Ray Bradbury was my favorite writer when I was a kid, and a recent conversation with Michelle LaPerriere reminded me of this.  At the MICA library I checked out a copy of Bradbury Stories, a collection of 100 selected tales, of which "Banshee" is one of the best and most satisfying. 

Bradbury is a master at the art of description and imagery, and while the film version (created for the 1980s HBO series Ray Bradbury Theater, which hasn't aged very well, I'm afraid) gets some of the details right, there were other things I would have changed. The Banshee is the best thing about the film, but even she could have been made more ethereal and otherworldly.  Peter O'Toole is the playboy movie director, and the object of the Banshee's affection/loathing; In my version,  thought it would be interesting to "cast" a younger version of O'Toole as Doug (many of Bradbury's stories have a hero named Douglas) the screenwriter protagonist whom the director cruelly insults and teases and then dares to go out into the woods to meet the woman with a "face of snow...dressed in a long, moon-colored dress...nothing in the world would ever frighten her again." I think my favorite elements are the wisp of the Banshee's shawl on the left and the trapezoid of orange light from the house on Doug's face.

Sunday, June 27, 2010

Dailies: MOVIES: Marie and Dan (Dan in Real Life)

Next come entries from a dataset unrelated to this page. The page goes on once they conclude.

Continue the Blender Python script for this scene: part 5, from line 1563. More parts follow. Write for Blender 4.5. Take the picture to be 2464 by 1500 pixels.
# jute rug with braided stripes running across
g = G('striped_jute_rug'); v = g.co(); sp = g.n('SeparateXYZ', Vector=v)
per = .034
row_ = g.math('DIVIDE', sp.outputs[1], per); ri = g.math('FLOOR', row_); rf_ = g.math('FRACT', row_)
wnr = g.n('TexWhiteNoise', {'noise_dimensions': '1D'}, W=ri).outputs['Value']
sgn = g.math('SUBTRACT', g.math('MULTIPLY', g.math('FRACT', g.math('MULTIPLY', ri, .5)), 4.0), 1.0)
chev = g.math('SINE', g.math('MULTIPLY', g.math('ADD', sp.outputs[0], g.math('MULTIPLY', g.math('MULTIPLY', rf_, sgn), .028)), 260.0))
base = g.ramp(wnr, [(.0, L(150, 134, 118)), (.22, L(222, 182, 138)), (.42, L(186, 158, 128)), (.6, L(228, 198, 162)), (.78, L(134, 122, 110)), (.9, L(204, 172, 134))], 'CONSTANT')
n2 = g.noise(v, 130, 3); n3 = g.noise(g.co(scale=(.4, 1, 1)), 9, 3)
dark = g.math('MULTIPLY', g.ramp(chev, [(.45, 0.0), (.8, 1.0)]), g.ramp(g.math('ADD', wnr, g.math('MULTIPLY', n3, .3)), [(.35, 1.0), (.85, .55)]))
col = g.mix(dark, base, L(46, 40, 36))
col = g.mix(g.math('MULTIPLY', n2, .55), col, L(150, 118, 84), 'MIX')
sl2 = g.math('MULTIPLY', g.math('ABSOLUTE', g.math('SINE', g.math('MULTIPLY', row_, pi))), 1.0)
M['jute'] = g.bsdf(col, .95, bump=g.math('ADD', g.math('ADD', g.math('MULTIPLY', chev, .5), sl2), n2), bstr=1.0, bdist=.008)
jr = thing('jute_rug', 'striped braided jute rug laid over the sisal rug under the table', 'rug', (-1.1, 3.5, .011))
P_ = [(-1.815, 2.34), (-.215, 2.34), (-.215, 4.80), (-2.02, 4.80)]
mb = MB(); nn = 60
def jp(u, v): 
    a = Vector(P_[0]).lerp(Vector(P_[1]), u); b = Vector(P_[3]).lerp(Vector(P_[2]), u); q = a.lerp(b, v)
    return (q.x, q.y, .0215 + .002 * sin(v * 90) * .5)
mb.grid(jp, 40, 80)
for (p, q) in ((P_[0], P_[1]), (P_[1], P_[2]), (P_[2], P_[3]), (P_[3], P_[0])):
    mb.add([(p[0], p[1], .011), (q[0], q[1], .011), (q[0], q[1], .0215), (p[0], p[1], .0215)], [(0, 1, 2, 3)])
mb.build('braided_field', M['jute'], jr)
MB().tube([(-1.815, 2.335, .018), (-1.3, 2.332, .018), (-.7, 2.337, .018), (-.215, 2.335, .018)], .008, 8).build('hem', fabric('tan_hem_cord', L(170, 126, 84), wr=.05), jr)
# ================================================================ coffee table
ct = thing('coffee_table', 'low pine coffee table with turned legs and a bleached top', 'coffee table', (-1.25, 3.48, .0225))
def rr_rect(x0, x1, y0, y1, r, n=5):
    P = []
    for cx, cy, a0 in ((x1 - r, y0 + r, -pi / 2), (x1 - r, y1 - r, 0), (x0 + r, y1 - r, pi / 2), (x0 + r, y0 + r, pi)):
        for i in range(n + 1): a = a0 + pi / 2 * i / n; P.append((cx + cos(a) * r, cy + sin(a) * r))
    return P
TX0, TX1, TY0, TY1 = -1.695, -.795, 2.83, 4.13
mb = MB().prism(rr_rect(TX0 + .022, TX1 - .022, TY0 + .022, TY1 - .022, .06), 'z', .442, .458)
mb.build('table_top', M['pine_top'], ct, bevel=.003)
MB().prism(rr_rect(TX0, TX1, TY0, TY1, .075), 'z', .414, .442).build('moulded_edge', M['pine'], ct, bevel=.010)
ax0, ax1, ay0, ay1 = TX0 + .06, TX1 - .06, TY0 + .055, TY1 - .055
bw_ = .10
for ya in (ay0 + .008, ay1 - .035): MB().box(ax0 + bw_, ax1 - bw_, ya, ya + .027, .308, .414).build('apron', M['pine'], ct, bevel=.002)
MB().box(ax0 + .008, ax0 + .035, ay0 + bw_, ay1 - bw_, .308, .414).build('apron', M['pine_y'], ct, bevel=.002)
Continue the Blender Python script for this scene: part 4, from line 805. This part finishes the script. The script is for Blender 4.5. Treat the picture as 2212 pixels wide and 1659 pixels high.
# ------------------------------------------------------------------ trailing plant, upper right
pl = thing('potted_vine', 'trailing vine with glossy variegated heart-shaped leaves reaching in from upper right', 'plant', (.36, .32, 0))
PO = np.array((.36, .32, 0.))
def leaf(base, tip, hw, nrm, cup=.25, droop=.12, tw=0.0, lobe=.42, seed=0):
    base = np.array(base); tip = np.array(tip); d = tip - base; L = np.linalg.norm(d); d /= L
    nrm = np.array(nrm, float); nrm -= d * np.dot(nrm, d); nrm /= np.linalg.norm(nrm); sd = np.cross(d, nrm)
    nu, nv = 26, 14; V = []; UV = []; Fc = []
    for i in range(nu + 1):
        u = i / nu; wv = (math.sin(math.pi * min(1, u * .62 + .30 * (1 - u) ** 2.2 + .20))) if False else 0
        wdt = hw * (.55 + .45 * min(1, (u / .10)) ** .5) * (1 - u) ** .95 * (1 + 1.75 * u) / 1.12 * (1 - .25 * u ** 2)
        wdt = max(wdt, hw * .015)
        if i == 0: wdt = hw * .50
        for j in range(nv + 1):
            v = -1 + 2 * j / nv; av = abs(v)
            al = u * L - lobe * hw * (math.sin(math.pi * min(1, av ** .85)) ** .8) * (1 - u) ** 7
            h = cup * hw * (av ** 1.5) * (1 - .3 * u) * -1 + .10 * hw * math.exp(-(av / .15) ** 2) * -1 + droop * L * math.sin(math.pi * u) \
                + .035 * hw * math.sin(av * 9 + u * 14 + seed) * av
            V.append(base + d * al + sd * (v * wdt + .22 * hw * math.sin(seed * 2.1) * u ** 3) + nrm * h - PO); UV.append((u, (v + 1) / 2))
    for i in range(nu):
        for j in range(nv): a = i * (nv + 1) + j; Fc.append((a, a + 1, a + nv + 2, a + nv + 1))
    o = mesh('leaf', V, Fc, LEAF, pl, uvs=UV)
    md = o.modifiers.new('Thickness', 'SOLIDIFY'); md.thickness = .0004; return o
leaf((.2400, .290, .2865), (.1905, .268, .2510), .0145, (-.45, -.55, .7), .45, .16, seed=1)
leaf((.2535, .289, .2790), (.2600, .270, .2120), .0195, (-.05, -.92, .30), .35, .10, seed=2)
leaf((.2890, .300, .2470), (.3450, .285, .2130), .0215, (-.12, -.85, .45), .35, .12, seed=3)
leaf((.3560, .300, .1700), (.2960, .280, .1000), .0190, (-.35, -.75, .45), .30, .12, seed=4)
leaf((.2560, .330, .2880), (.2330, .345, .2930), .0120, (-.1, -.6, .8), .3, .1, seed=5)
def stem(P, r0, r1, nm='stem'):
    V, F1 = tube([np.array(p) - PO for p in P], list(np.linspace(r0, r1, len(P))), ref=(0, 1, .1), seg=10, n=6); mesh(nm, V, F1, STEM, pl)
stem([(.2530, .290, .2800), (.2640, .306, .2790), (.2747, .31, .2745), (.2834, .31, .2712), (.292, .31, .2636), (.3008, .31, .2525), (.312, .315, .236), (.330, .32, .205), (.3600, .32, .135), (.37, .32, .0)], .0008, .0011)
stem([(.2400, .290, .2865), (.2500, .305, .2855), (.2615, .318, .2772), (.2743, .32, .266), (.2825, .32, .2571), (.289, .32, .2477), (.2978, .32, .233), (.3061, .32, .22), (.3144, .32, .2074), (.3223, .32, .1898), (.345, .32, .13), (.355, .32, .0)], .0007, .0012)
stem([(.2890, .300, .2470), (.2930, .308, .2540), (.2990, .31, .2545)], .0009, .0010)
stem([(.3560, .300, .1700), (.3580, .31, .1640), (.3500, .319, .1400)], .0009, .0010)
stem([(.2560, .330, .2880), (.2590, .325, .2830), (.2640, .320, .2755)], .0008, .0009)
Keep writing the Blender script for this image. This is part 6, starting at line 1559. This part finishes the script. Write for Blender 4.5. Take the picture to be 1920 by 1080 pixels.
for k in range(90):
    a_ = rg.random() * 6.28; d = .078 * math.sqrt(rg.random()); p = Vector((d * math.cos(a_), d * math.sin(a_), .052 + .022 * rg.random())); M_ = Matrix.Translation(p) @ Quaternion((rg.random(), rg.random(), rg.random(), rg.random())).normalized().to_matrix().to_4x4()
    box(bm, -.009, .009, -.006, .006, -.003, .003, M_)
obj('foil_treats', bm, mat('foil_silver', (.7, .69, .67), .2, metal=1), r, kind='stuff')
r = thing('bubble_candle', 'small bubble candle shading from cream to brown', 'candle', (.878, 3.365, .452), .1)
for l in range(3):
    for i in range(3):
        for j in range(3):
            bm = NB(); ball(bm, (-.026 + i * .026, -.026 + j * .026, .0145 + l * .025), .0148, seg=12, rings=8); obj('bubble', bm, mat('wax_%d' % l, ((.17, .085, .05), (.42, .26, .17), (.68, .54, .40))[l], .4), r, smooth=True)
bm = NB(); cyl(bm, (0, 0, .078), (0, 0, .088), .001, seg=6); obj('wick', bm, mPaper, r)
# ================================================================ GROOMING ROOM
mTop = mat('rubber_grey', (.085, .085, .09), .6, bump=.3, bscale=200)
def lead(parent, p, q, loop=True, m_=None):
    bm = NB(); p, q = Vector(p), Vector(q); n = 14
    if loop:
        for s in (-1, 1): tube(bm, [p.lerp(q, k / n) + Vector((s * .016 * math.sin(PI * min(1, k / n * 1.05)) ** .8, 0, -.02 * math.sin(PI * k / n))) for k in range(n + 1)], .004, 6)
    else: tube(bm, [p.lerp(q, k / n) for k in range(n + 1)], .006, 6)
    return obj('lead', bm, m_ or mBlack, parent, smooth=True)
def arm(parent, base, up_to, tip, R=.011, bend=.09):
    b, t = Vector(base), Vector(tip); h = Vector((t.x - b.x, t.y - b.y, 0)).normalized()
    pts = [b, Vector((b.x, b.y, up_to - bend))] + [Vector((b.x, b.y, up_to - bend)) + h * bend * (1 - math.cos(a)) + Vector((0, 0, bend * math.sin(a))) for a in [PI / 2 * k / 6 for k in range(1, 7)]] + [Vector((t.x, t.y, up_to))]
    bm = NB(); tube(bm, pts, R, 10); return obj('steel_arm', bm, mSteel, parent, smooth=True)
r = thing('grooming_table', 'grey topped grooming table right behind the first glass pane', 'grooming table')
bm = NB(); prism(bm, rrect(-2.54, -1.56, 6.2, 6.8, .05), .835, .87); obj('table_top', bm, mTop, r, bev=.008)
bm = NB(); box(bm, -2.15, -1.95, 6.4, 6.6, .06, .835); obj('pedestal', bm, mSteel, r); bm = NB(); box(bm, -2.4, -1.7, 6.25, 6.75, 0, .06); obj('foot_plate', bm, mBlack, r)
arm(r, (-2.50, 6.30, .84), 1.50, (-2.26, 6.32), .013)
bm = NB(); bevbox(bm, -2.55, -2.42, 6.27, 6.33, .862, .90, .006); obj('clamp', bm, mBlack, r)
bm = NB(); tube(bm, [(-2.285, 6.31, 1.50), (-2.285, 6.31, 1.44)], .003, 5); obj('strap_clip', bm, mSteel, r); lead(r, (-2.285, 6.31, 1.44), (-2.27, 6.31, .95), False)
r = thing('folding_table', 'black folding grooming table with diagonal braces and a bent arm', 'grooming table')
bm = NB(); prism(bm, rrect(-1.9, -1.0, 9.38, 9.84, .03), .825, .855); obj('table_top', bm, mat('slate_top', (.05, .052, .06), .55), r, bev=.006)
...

 Scene: seconds after Dan (Steve Carell) is accused of being a "murderer...of love!" by his daughter, for sending her lovesick boyfriend away.
Dan: Love isn't a feeling: it's an ability.
Marie (Juliette Binoche), observing the spectacle in  awe: Well, if that's true, then you have one gifted daughter.

Tuesday, June 22, 2010

Dailies: Double hat portrait

My brother Ronnie and I tried on kid's animal hats on a recent trip to Michael's. Due to both of our cell phone camera batteries dying at the same time, he was kind enough to buy me the bee hat for later documentation.

Monday, June 21, 2010

Lost/Last#3

My favorite part of the drawing: the orange blood dripping down Jack's neck in the top panel.